START

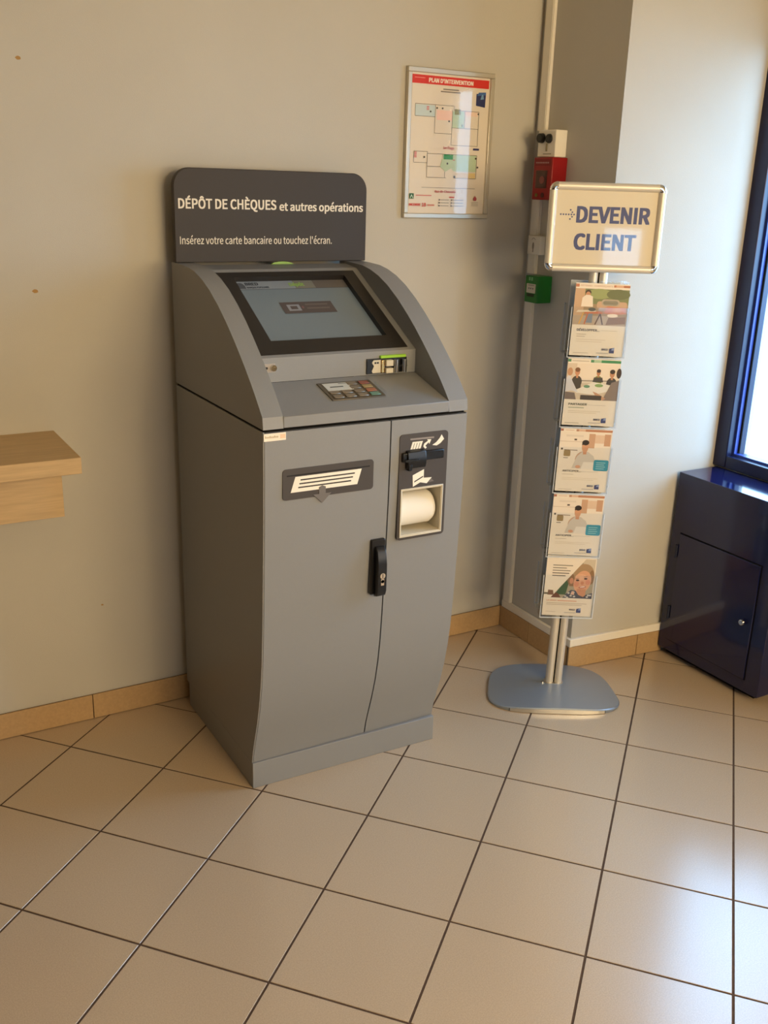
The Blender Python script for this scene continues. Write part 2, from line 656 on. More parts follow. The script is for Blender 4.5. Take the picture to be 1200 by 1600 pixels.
obj('plinth', prism(bmesh.new(), [(KX0, -.627), (KX1, -.635), (KX1, YB - .02), (KX0, YB - .02)], XY, 0.0, .085), M_GREY, kiosk, bevel=.0015)
inner = [(y + .020, z) for y, z in FP]
HX0, HX1, HZ0, HZ1 = -.953, -.809, .765, .910        # cavity behind the receipt opening


def carcass(bm, x0, x1, z0, z1):
    zs = sorted({z0, z1} | {z for _, z in FP if z0 < z < z1})
    prism(bm, [(kiosk_front(z) + .020, z) for z in zs] + [(YB, z1), (YB, z0)], YZ, x0, x1)


bm = bmesh.new()
carcass(bm, KX0 + .004, HX0, .086, 1.112)
carcass(bm, HX1, KX1 - .004, .086, 1.112)
carcass(bm, HX0, HX1, .086, HZ0)
carcass(bm, HX0, HX1, HZ1, 1.112)
obj('body', bm, M_GAP, kiosk)
for x0, x1 in ((KX0, KX0 + .004), (KX1 - .004, KX1)):
    obj('side_panel', prism(bmesh.new(), [(y + .0015, z) for y, z in FP] + [(YB, .0855), (YB, 1.112)], YZ, x0, x1), M_GREY, kiosk)


def front_panel(bm, x0, x1, z0, z1, th=.018):
    zs = sorted({z0, z1} | {z for _, z in FP if z0 < z < z1})
    pts = [(kiosk_front(z), z) for z in zs] + [(kiosk_front(z) + th, z) for z in reversed(zs)]
    prism(bm, pts, YZ, x0, x1)


bm = bmesh.new()
front_panel(bm, KX0 + .0042, KXM - .002, .0858, 1.110)
door = obj('door', bm, M_GREY, kiosk, smooth=True)
# right panel with an opening for the receipt tray
RX0, RX1, RZ0, RZ1 = -.949, -.813, .769, .906
bm = bmesh.new()
front_panel(bm, KXM + .002, RX0, .0858, 1.110)
front_panel(bm, RX1, KX1 - .0042, .0858, 1.110)
front_panel(bm, RX0, RX1, .0858, RZ0)
front_panel(bm, RX0, RX1, RZ1, 1.110)
service = obj('service_panel', bm, M_GREY, kiosk, smooth=True)

# ---- cheque slot plate on the door
yp = kiosk_front(.97)
plate = obj('cheque_slot_plate', prism(bmesh.new(), rrect(-1.313, .923, -1.040, 1.008, .010), XZ, yp - .0022, yp + .004), M_GREYD, door, bevel=.0006)
P = Print((-1.313, yp - .0022, .923), (1, 0, 0), (0, 0, 1), .273, .085)
P.rect('#0c0b0b', .045, .765, .955, .805)
P.poly('#efe9da', (.085, .235), (.815, .235), (.862, .735), (.135, .735))
for k, v in enumerate((.355, .475, .595)):
    P.rect('#3a3634', .165 + .012 * k, v, .745 + .02 * k, v + .045)
P.build('cheque_symbol', plate)
ar = [(-1.207, .949), (-1.197, .953), (-1.187, .949), (-1.187, .930), (-1.170, .930), (-1.197, .904), (-1.224, .930), (-1.207, .930)]
obj('arrow', prism(bmesh.new(), ar, XZ, yp - .0036, yp + .001), mat('arrow_grey', '#6a6562', .5), plate)

# ---- swing handle on the door
yh = kiosk_front(.69)
hd = obj('handle', prism(bmesh.new(), rrect(-1.041, .604, -.995, .771, .005), XZ, yh - .013, yh + .004), M_BLACK, door, bevel=.003)
hy = yh - .013
pts = [(hy + .001, .752), (hy - .004, .750), (hy - .013, .738), (hy - .021, .70), (hy - .021, .62), (hy - .016, .604), (hy + .001, .598)]
obj('grip', prism(bmesh.new(), pts, YZ, -1.030, -.999), M_BLACK, hd, bevel=.004)
obj('lock_cylinder', cyl(cyl(bmesh.new(), (-1.014, hy - .0205, .667), (-1.014, hy - .0225, .667), .0085), (-1.014, hy - .0205, .650), (-1.014, hy - .0222, .650), .0050), M_CHROME, hd)
bm = box(-1.0190, -1.0090, hy - .0222, hy - .0205, .638, .658)
obj('lock_slot', bm, M_CHROME, hd)
obj('keyhole', box(-1.0148, -1.0132, hy - .0231, hy - .0224, .661, .673), M_GAP, hd)

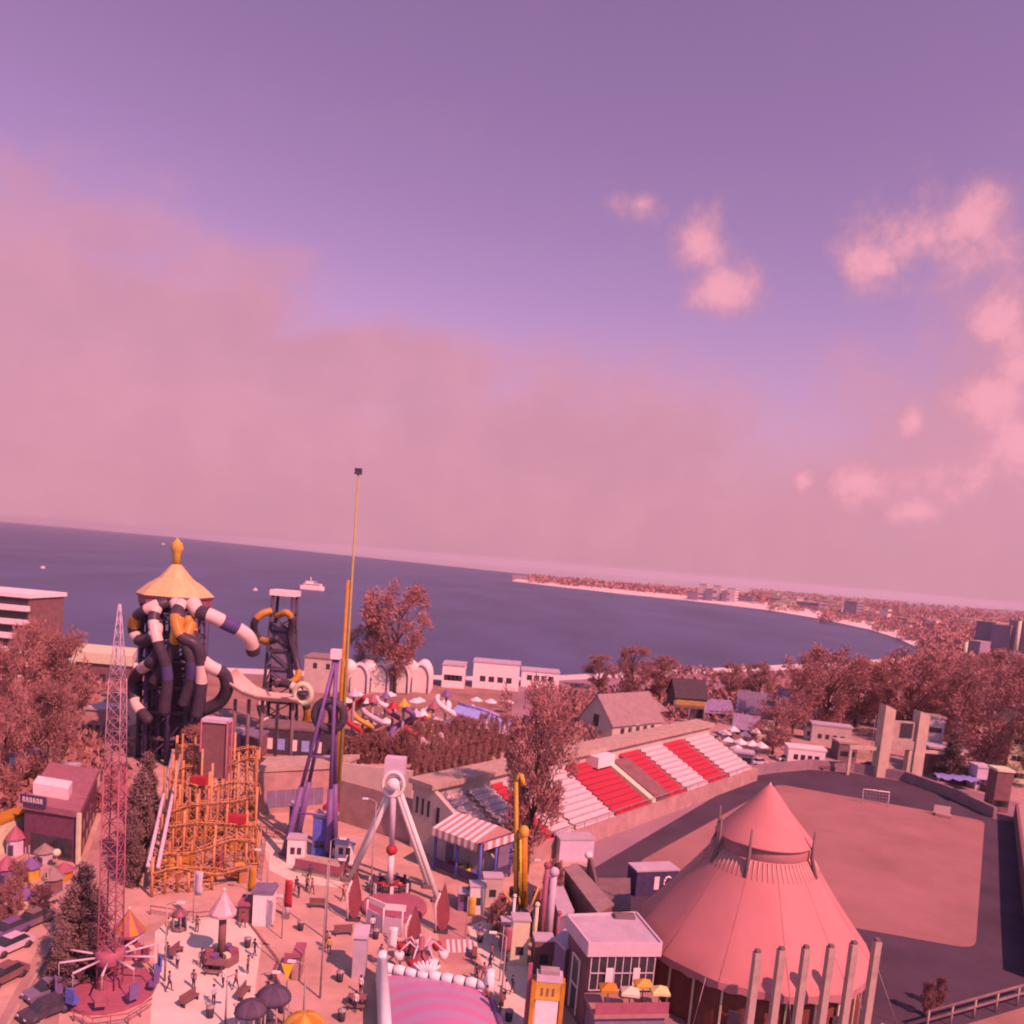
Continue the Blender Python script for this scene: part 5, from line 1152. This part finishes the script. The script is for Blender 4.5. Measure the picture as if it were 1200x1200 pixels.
# stages with tables
for px, py, lb in ((418, 1178, 'group table with dark stools in front of the narrow grey booth'), (252, 1138, 'dark picnic table by the octagonal roundabout')):
    p = G(px, py); t = thing('picnic_table', lb, 'table', p); MB().box((p.x, p.y, .7), (1.5, .8, .08)).build('tabletop', browny, t)
    for sx in (-1, 1): MB().box((p.x+sx*.55, p.y, 0), (.1, .6, .7)).build('leg', dark, t); MB().box((p.x, p.y+sx*.75, .38), (1.5, .28, .07)).build('bench', browny, t); 
    for sx in (-1, 1):
        for sy in (-1, 1): MB().box((p.x+sx*.55, p.y+sy*.75, 0), (.08, .2, .38)).build('bench_leg', dark, t)
# playground by the road
rp_ = random.Random(9)
for i, (px, py, h, cm, lb) in enumerate(((18, 1000, 3.0, palepink, 'pale pink turret with a cone roof in the playground by the road'), (36, 1030, 2.2, ochre, 'ochre toy hut with a cone roof in the playground'), (62, 1045, 2.5, browny, 'brown toy hut with a cone roof near the evergreens'), (8, 1035, 2.8, purple, 'purple toy hut at the photograph edge'), (30, 1062, 1.8, cream, 'small cream toy hut before the purple one'), (52, 1010, 2.0, roofgrey, 'grey toy hut in front of the arcade building'), (75, 1030, 1.7, orange, 'little orange toy hut beside the white ball lamp'))):
    p = G(px, py); t = thing('toy_hut', lb, 'playhouse', p); MB().lathe((p.x, p.y, 0), [(.85, 0), (.85, h*.6)], 8, flat=True).build('wall', cm, t); MB().lathe((p.x, p.y, h*.6), [(1.1, 0), (.03, h*.45)], 8, flat=True).build('roof', (pinkred, purple, roofbrown)[i % 3], t); MB().box((p.x, p.y-.84, 0), (.5, .08, h*.4)).build('door', dark, t)
for i, (px, py, cm, lb) in enumerate(((24, 1018, red, 'red striped climbing slide behind the playground huts'), (45, 1050, yellow, 'yellow children slide among the toy huts'), (68, 1062, ltblue, 'pale blue children slide nearest the evergreens'))):
    p = G(px, py); t = thing('playground_slide', lb, 'slide', p); b = MB(); b.quadslab([p+Vector((-1.6, -.3, .2)), p+Vector((-1.6, .3, .2)), p+Vector((.6, .3, 1.8)), p+Vector((.6, -.3, 1.8))], .08); b.build('chute', cm, t)
    for s_ in (-.3, .3): MB().tube([p+Vector((.7, s_, 0)), p+Vector((.7, s_, 2.5))], .06, 6).build('post', steel, t)
    b = MB()
    for k in range(5): b.tube([p+Vector((.75, -.3, .3+k*.33)), p+Vector((.75, .3, .3+k*.33))], .04, 5)
    b.build('ladder', steel, t)
p = G(66, 1018); t = thing('globe_lamp', 'globe lamp with a pale ball in the playground', 'street lamp', p); MB().tube([p, p+up*1.4], .07, 7).build('post', steel, t); MB().ball(p+up*1.75, .42).build('globe', cream, t)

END

## TASK TO COMPLETE
Please write out all of the material above without changing a word, and omit any pictures.

## COMPLETE OUTPUT
The Blender Python script for this scene continues. Write part 2, from line 656 on. More parts follow. The script is for Blender 4.5. Take the picture to be 1200 by 1600 pixels.
obj('plinth', prism(bmesh.new(), [(KX0, -.627), (KX1, -.635), (KX1, YB - .02), (KX0, YB - .02)], XY, 0.0, .085), M_GREY, kiosk, bevel=.0015)
inner = [(y + .020, z) for y, z in FP]
HX0, HX1, HZ0, HZ1 = -.953, -.809, .765, .910        # cavity behind the receipt opening


def carcass(bm, x0, x1, z0, z1):
    zs = sorted({z0, z1} | {z for _, z in FP if z0 < z < z1})
    prism(bm, [(kiosk_front(z) + .020, z) for z in zs] + [(YB, z1), (YB, z0)], YZ, x0, x1)


bm = bmesh.new()
carcass(bm, KX0 + .004, HX0, .086, 1.112)
carcass(bm, HX1, KX1 - .004, .086, 1.112)
carcass(bm, HX0, HX1, .086, HZ0)
carcass(bm, HX0, HX1, HZ1, 1.112)
obj('body', bm, M_GAP, kiosk)
for x0, x1 in ((KX0, KX0 + .004), (KX1 - .004, KX1)):
    obj('side_panel', prism(bmesh.new(), [(y + .0015, z) for y, z in FP] + [(YB, .0855), (YB, 1.112)], YZ, x0, x1), M_GREY, kiosk)


def front_panel(bm, x0, x1, z0, z1, th=.018):
    zs = sorted({z0, z1} | {z for _, z in FP if z0 < z < z1})
    pts = [(kiosk_front(z), z) for z in zs] + [(kiosk_front(z) + th, z) for z in reversed(zs)]
    prism(bm, pts, YZ, x0, x1)


bm = bmesh.new()
front_panel(bm, KX0 + .0042, KXM - .002, .0858, 1.110)
door = obj('door', bm, M_GREY, kiosk, smooth=True)
# right panel with an opening for the receipt tray
RX0, RX1, RZ0, RZ1 = -.949, -.813, .769, .906
bm = bmesh.new()
front_panel(bm, KXM + .002, RX0, .0858, 1.110)
front_panel(bm, RX1, KX1 - .0042, .0858, 1.110)
front_panel(bm, RX0, RX1, .0858, RZ0)
front_panel(bm, RX0, RX1, RZ1, 1.110)
service = obj('service_panel', bm, M_GREY, kiosk, smooth=True)

# ---- cheque slot plate on the door
yp = kiosk_front(.97)
plate = obj('cheque_slot_plate', prism(bmesh.new(), rrect(-1.313, .923, -1.040, 1.008, .010), XZ, yp - .0022, yp + .004), M_GREYD, door, bevel=.0006)
P = Print((-1.313, yp - .0022, .923), (1, 0, 0), (0, 0, 1), .273, .085)
P.rect('#0c0b0b', .045, .765, .955, .805)
P.poly('#efe9da', (.085, .235), (.815, .235), (.862, .735), (.135, .735))
for k, v in enumerate((.355, .475, .595)):
    P.rect('#3a3634', .165 + .012 * k, v, .745 + .02 * k, v + .045)
P.build('cheque_symbol', plate)
ar = [(-1.207, .949), (-1.197, .953), (-1.187, .949), (-1.187, .930), (-1.170, .930), (-1.197, .904), (-1.224, .930), (-1.207, .930)]
obj('arrow', prism(bmesh.new(), ar, XZ, yp - .0036, yp + .001), mat('arrow_grey', '#6a6562', .5), plate)

# ---- swing handle on the door
yh = kiosk_front(.69)
hd = obj('handle', prism(bmesh.new(), rrect(-1.041, .604, -.995, .771, .005), XZ, yh - .013, yh + .004), M_BLACK, door, bevel=.003)
hy = yh - .013
pts = [(hy + .001, .752), (hy - .004, .750), (hy - .013, .738), (hy - .021, .70), (hy - .021, .62), (hy - .016, .604), (hy + .001, .598)]
obj('grip', prism(bmesh.new(), pts, YZ, -1.030, -.999), M_BLACK, hd, bevel=.004)
obj('lock_cylinder', cyl(cyl(bmesh.new(), (-1.014, hy - .0205, .667), (-1.014, hy - .0225, .667), .0085), (-1.014, hy - .0205, .650), (-1.014, hy - .0222, .650), .0050), M_CHROME, hd)
bm = box(-1.0190, -1.0090, hy - .0222, hy - .0205, .638, .658)
obj('lock_slot', bm, M_CHROME, hd)
obj('keyhole', box(-1.0148, -1.0132, hy - .0231, hy - .0224, .661, .673), M_GAP, hd)

Continue the Blender Python script for this scene: part 5, from line 1152. This part finishes the script. The script is for Blender 4.5. Measure the picture as if it were 1200x1200 pixels.
# stages with tables
for px, py, lb in ((418, 1178, 'group table with dark stools in front of the narrow grey booth'), (252, 1138, 'dark picnic table by the octagonal roundabout')):
    p = G(px, py); t = thing('picnic_table', lb, 'table', p); MB().box((p.x, p.y, .7), (1.5, .8, .08)).build('tabletop', browny, t)
    for sx in (-1, 1): MB().box((p.x+sx*.55, p.y, 0), (.1, .6, .7)).build('leg', dark, t); MB().box((p.x, p.y+sx*.75, .38), (1.5, .28, .07)).build('bench', browny, t); 
    for sx in (-1, 1):
        for sy in (-1, 1): MB().box((p.x+sx*.55, p.y+sy*.75, 0), (.08, .2, .38)).build('bench_leg', dark, t)
# playground by the road
rp_ = random.Random(9)
for i, (px, py, h, cm, lb) in enumerate(((18, 1000, 3.0, palepink, 'pale pink turret with a cone roof in the playground by the road'), (36, 1030, 2.2, ochre, 'ochre toy hut with a cone roof in the playground'), (62, 1045, 2.5, browny, 'brown toy hut with a cone roof near the evergreens'), (8, 1035, 2.8, purple, 'purple toy hut at the photograph edge'), (30, 1062, 1.8, cream, 'small cream toy hut before the purple one'), (52, 1010, 2.0, roofgrey, 'grey toy hut in front of the arcade building'), (75, 1030, 1.7, orange, 'little orange toy hut beside the white ball lamp'))):
    p = G(px, py); t = thing('toy_hut', lb, 'playhouse', p); MB().lathe((p.x, p.y, 0), [(.85, 0), (.85, h*.6)], 8, flat=True).build('wall', cm, t); MB().lathe((p.x, p.y, h*.6), [(1.1, 0), (.03, h*.45)], 8, flat=True).build('roof', (pinkred, purple, roofbrown)[i % 3], t); MB().box((p.x, p.y-.84, 0), (.5, .08, h*.4)).build('door', dark, t)
for i, (px, py, cm, lb) in enumerate(((24, 1018, red, 'red striped climbing slide behind the playground huts'), (45, 1050, yellow, 'yellow children slide among the toy huts'), (68, 1062, ltblue, 'pale blue children slide nearest the evergreens'))):
    p = G(px, py); t = thing('playground_slide', lb, 'slide', p); b = MB(); b.quadslab([p+Vector((-1.6, -.3, .2)), p+Vector((-1.6, .3, .2)), p+Vector((.6, .3, 1.8)), p+Vector((.6, -.3, 1.8))], .08); b.build('chute', cm, t)
    for s_ in (-.3, .3): MB().tube([p+Vector((.7, s_, 0)), p+Vector((.7, s_, 2.5))], .06, 6).build('post', steel, t)
    b = MB()
    for k in range(5): b.tube([p+Vector((.75, -.3, .3+k*.33)), p+Vector((.75, .3, .3+k*.33))], .04, 5)
    b.build('ladder', steel, t)
p = G(66, 1018); t = thing('globe_lamp', 'globe lamp with a pale ball in the playground', 'street lamp', p); MB().tube([p, p+up*1.4], .07, 7).build('post', steel, t); MB().ball(p+up*1.75, .42).build('globe', cream, t)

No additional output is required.